Los Angeles Shooting: Homeless man killed by police identified as Charly Keundeu Keunang, a Cameroonian national
Officials say man had been using stolen French identity
Officials in Los Angeles have identified the real identity of the homeless man shot dead by police earlier this week, rather than the stolen French identity he had used and lived with for many years.
The Los Angeles County coroner’s office identified the dead man as Charly Keundeu Keunang, and said he was a native of Cameroon.
Mr Keunang, 43, was known on the streets as "Africa". He was killed on Sunday by police officers answering a robbery report.
Officers said he became combative, made a grab for the gun of a policeman and was shot by three other officers. The shooting was captured on video and an investigation is currently underway.

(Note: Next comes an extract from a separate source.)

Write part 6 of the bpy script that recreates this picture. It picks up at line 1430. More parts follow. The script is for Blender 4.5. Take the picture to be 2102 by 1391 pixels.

Mr Keunang's problems began in the late 1990s when French officials gave him a passport under what turned out to be a stolen name — Charley Saturin Robinet. He came to the US, robbed a bank and then was convicted and imprisoned under the same false name, the Associated Press said,
Immigration officials wanted to send him back to Cameroon, but that country never responded to requests to take him. So he was released from a halfway house last May. Officials lost lost track of him in November.
Peter Nunez, a former US attorney in San Diego who is chairman of the Centre for Immigration Studies in Washington DC, told the AP that the case pointed to multiple failures by government.
“Shame on all of them,” said Mr Nunez, whose group advocates for stricter immigration policies and enforcement.